Следует отметить, что к тому времени в большинстве регионов «кулацкая» операция уже завершалась. 1 февраля 1938 года в соответствии с приказом № 00447 было осуждено около 600 тысяч человек; после этой даты большие дополнительные лимиты были выделены только Украине (30 тысяч, 17 февраля) и Дальнему Востоку (20 тысяч, 31 июля)
{549}. С другой стороны, кампания во исполнение «национальных» приказов, заключавшаяся в репрессировании поляков, немцев, латышей и прочих, набирала обороты. Перенос акцента на «ликвидацию людской базы иностранных разведок» был предопределен некоторыми высказываниями Ежова во время его выступления на январском совещании руководителей НКВД. Он, например, особо настаивал на продолжении репрессий против поляков и перебежчиков из Польши
{550}.
Безусловно, Ежов был вынужден упомянуть о «перегибах» на местах, в основном коснувшись многочисленных жалоб, поступивших в ЦК с периферии.

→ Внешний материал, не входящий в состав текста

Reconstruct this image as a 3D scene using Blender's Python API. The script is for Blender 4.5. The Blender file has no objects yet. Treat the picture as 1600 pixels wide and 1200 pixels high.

Он мягко пожурил за недостатки начальника управления НКВД по Орджоникидзевскому краю П.Ф. Булаха, который увлекся раскрытием несуществующих заговоров: «У многих это перебарщивание есть. кое-где нас заставляет враг спровоцировать и поставить в неважное положение, как это было с тов. Булахом, заявление за заявлением сыпались к нам». Ежов подводил к мысли, что винить в этом следовало «врагов», потому что они используют террор в своих провокационных целях, запутывая расследование и подавая ложные сигналы НКВД, тогда как честные и исполнительные чекисты кое-где находятся всецело под их влиянием
{551}. За десять минут до этого, однако, он расхваливал Булаха как «отличного оперативника», — и критика Ежова прозвучала по-дружески, — перекладывая всю ответственность за ошибки этого руководителя на «врагов» в его окружении. В целом январское совещание глав НКВД отнюдь не демонстрировало готовность Ежова и верхушки НКВД нацелиться на борьбу с местными перегибами, в отличие от партийного руководства. Массовые операции шли своим ходом, независимо от партийной чистки.